Chair of this year’s jury professor Charles Tripp, fellow of the British Academy, said: “This 11th year of the British Academy Book Prize has attracted record numbers of entries from across the humanities and social sciences.
“We were greatly impressed by the exceptional quality of writing in this year’s shortlist and the ability of the authors to unearth extraordinary new discoveries and to find new perspectives on old perceptions. With my fellow jury members, we hope that readers will be inspired to explore the shortlist and thereby to discover something new about the world.”
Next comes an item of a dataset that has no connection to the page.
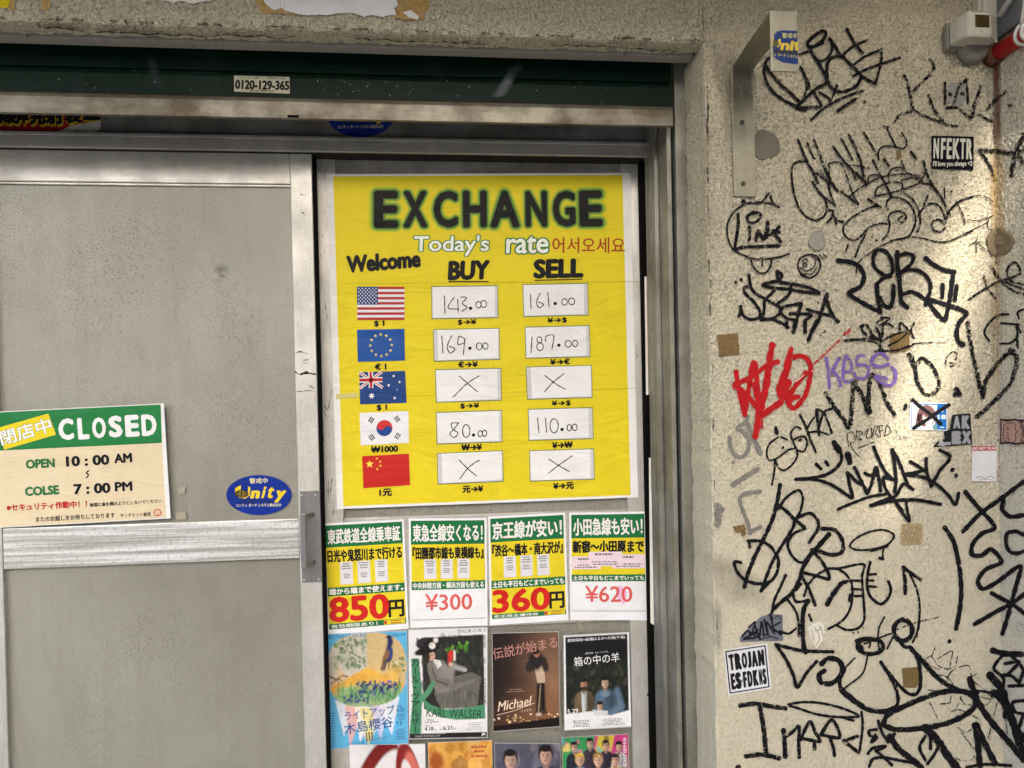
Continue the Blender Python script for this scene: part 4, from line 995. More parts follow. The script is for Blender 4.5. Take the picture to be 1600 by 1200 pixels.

Tripp is joined on the 2023 jury by professor Madawi Al-Rasheed FBA, visiting professor at the Middle East Centre at the London School of Economics; professor Rebecca Earle FBA, food historian and professor of history at the University of Warwick; Fatima Manji, award-winning Channel 4 News broadcaster and journalist and professor Gary Younge Hon FBA, the award-winning author, broadcaster and professor of sociology at the University of Manchester.
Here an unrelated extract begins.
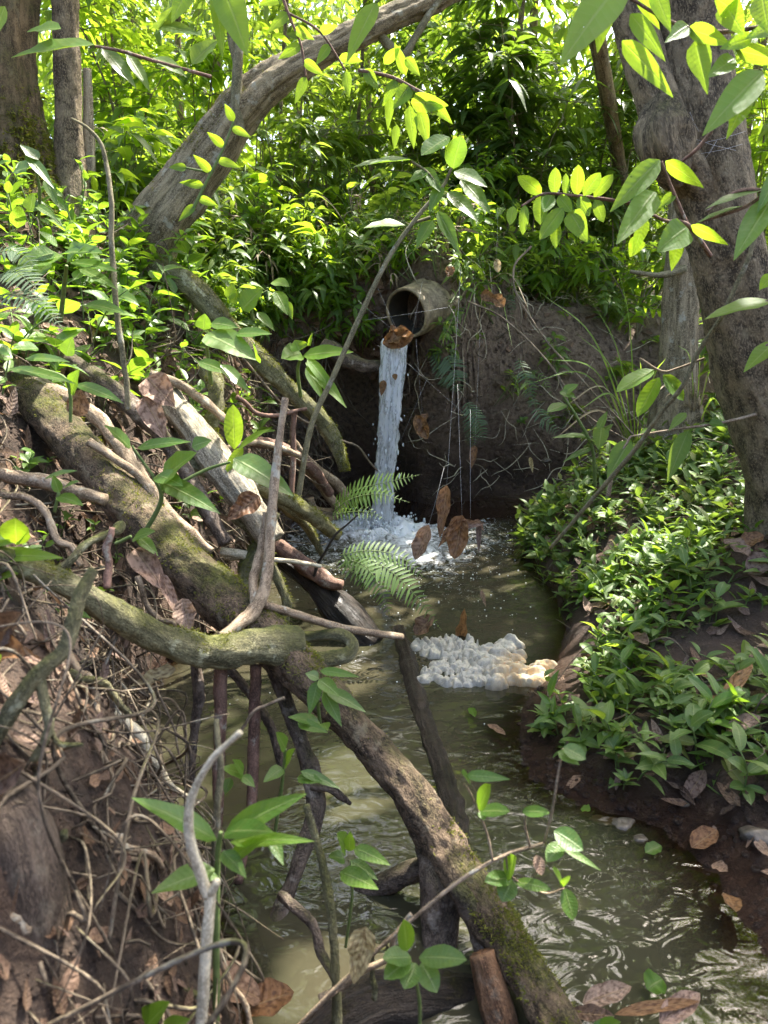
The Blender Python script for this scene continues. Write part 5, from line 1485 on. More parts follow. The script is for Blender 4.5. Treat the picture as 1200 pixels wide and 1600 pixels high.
LB = [  # prominent plants of the left bank
    ('upright sapling leaf glowing green in the middle of the left bank', [[(375, 745, 2.95, 3), (368, 715, 2.93, 3)]], [((366, 702), (364, 626), 2.92, 2.95, 30, 0, 'ellip'), ((372, 702), (425, 668), 2.92, 2.85, 18), ((380, 700), (352, 740), 2.93, 2.9, 18)], 'leaf_bright'),
    ('seedling with broad rounded leaf above the dark hollow of the left bank', [[(330, 600, 3.3, 4), (325, 560, 3.25, 3), (322, 530, 3.2, 3)]], [((322, 522), (398, 562), 3.15, 3.05, 48, 0, 'ovate'), ((318, 515), (320, 488), 3.2, 3.2, 26, 0, 'ovate'), ((330, 505), (372, 512), 3.2, 3.15, 24, .3), ((368, 522), (425, 522), 3.15, 3.1, 20, .1), ((345, 570), (388, 612), 3.1, 3.05, 22), ((310, 565), (360, 585), 3.15, 3.1, 22, .2), ((400, 562), (395, 535), 3.15, 3.1, 26, 0, 'ovate')], 'leaf_bank'),
    ('seedling with jagged arching leaves beside the mossy root above the hollow', [[(470, 620, 3.8, 3), (465, 580, 3.75, 3), (470, 560, 3.7, 2)]], [((474, 556), (553, 550), 3.7, 3.6, 26, .2), ((478, 566), (538, 634), 3.7, 3.62, 24), ((480, 560), (520, 612), 3.7, 3.65, 20), ((470, 552), (440, 560), 3.7, 3.65, 34, 0, 'ovate'), ((468, 548), (460, 530), 3.7, 3.7, 30, 0, 'ovate'), ((478, 575), (505, 625), 3.72, 3.66, 18), ((485, 540), (488, 518), 3.75, 3.7, 14)], 'leaf_bright'),
    ('seedling with grey-green lobed leaves over the thick limb, left of the forked twig', [[(228, 830, 2.2, 4), (252, 780, 2.2, 4), (240, 745, 2.2, 3)], [(252, 770, 2.2, 3), (320, 735, 2.25, 3), (360, 722, 2.25, 2)], [(240, 745, 2.2, 3), (215, 710, 2.2, 2.5), (206, 696, 2.2, 2)]], [((250, 752), (342, 802), 2.2, 2.1, 38, .1), ((252, 752), (310, 705), 2.2, 2.15, 48, 0, 'ovate'), ((246, 742), (286, 760), 2.2, 2.1, 34, 0.2, 'ovate'), ((366, 716), (456, 774), 2.25, 2.15, 44, 0.1, 'ovate'), ((215, 700), (300, 690), 2.2, 2.15, 22, .1), ((204, 700), (160, 662), 2.2, 2.15, 22, .2), ((300, 698), (332, 688), 2.25, 2.25, 24, .2)], 'leaf_bank'),
    ('seedling with flat layered leaves at the left edge below the fern', [[(110, 660, 2.3, 3), (110, 620, 2.3, 3), (100, 590, 2.3, 3), (60, 575, 2.3, 2)]], [((15, 576), (118, 600), 2.3, 2.2, 22, .1), ((60, 545), (18, 545), 2.3, 2.25, 20, .2), ((104, 556), (114, 524), 2.3, 2.3, 24, 0, 'ovate'), ((120, 600), (192, 630), 2.3, 2.2, 24, .1), ((110, 615), (125, 575), 2.3, 2.28, 26, 0, 'ovate'), ((20, 560), (-30, 540), 2.3, 2.25, 26), ((40, 560), (110, 566), 2.3, 2.2, 20, .2), ((-20, 545), (16, 556), 2.3, 2.25, 22), ((10, 590), (-30, 610), 2.3, 2.2, 20)], 'leaf_bank'),
    ('seedling with wide spread leaves near the left edge under the mossy tree', [[(95, 500, 2.9, 4), (100, 450, 2.85, 4), (104, 415, 2.8, 3)]], [((100, 395), (160, 396), 2.8, 2.7, 40, 0, 'ovate'), ((98, 400), (28, 418), 2.8, 2.7, 28, .1, 'ellip'), ((85, 395), (50, 405), 2.8, 2.75, 26, 0, 'ellip'), ((110, 410), (185, 425), 2.8, 2.7, 24, .1), ((125, 420), (182, 452), 2.8, 2.7, 22, .1), ((90, 385), (58, 360), 2.8, 2.75, 14), ((135, 475), (196, 490), 2.7, 2.62, 26, .1), ((105, 408), (135, 380), 2.8, 2.78, 30), ((80, 410), (45, 440), 2.8, 2.75, 20), ((60, 420), (10, 440), 2.8, 2.7, 18)], 'leaf_bank'),
    ('seedling with big three-fold leaf by the mossy root under the leaning trunk', [[(395, 500, 3.9, 3), (390, 470, 3.85, 3), (385, 450, 3.85, 2)]], [((378, 484), (412, 450), 3.8, 3.8, 34, 0, 'ovate'), ((362, 475), (374, 450), 3.85, 3.85, 18), ((430, 455), (448, 490), 3.9, 3.85, 26), ((426, 440), (452, 448), 3.9, 3.85, 22), ((448, 470), (456, 498), 3.9, 3.88, 14), ((402, 488), (428, 516), 3.8, 3.75, 16), ((358, 468), (366, 440), 3.85, 3.85, 20)], 'leaf_bright'),
    ('seedling with a round bright leaf at the left edge above the mossy branch', [[(20, 900, 1.5, 4), (26, 865, 1.5, 3)]], [((26, 850), (24, 806), 1.5, 1.48, 44, 0, 'ellip'), ((30, 850), (46, 828), 1.5, 1.48, 26, 0, 'ellip'), ((-15, 870), (100, 872), 1.5, 1.45, 30, .2), ((-20, 910), (30, 896), 1.48, 1.44, 34, .1), ((-30, 860), (20, 848), 1.5, 1.47, 30)], 'leaf_bright'),
    ('seedling with two drooping leaves hanging over the thick limb', [[(180, 850, 2.0, 3), (205, 838, 2.0, 3)]], [((208, 842), (244, 830), 2.0, 1.95, 26, .2), ((215, 838), (246, 868), 2.0, 1.95, 22)], 'leaf_bank'),
    ('seedling with small leaves beneath the brown broken branch at left', [[(85, 800, 1.95, 3), (92, 770, 1.95, 3)]], [((90, 775), (130, 790), 1.95, 1.9, 24, .1), ((92, 770), (82, 740), 1.95, 1.95, 18), ((100, 762), (125, 752), 1.95, 1.92, 16), ((70, 748), (122, 735), 2.0, 1.95, 16)], 'leaf_bank'),
    ('green leaf edge at the left border above the lichened branch', [[(-30, 1080, 1.0, 3), (-10, 1040, 1.0, 3)]], [((-14, 1075), (4, 1020), 1.0, 0.98, 30, 0, 'ellip')], 'leaf_bright'),
    ('lanky plant with dark pointed leaves at the foot of the mossy tree', [[(60, 350, 3.6, 3), (62, 300, 3.55, 3), (55, 260, 3.5, 2)]], [((40, 240), (82, 292), 3.5, 3.45, 20), ((60, 250), (30, 225), 3.5, 3.5, 20), ((70, 280), (88, 318), 3.5, 3.5, 18), ((45, 262), (20, 270), 3.5, 3.5, 22), ((55, 320), (90, 345), 3.55, 3.5, 16), ((48, 330), (52, 300), 3.55, 3.55, 24, 0, 'ovate')], 'leaf_dark'),
]
for lb, st, lv, mt in LB:
    plant_px('leafy_seedling', lb, 'seedling', st, lv, mt, 'green_stem', 'leafy seedlings of the left bank', shape='lance')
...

The 2023 shortlisted writers will be brought together for a special event on Monday 30th October at the British Academy, in partnership with London Review Bookshop, and chaired by journalist Rosie Goldsmith. The winner of the £25,000 prize will be announced at an award ceremony on Tuesday 31st October. Each of the shortlisted writers will receive £1,000. Both events will be livestreamed.
The winner in 2022 was Alia Trabucco Zerán for When Women Kill: Four Crimes Retold. After winning the prize, her UK publisher, And Other Stories, reported a sales uplift of 132%. Worldwide interest in When Women Kill continued to grow and, subsequently, film and TV rights have been optioned. Rights have also been sold in Brazil to Fosforo and in China to The Writers Publishing House Company Ltd, adding to previous deals where French rights were sold to Laffont and German rights to Hanser Verlag.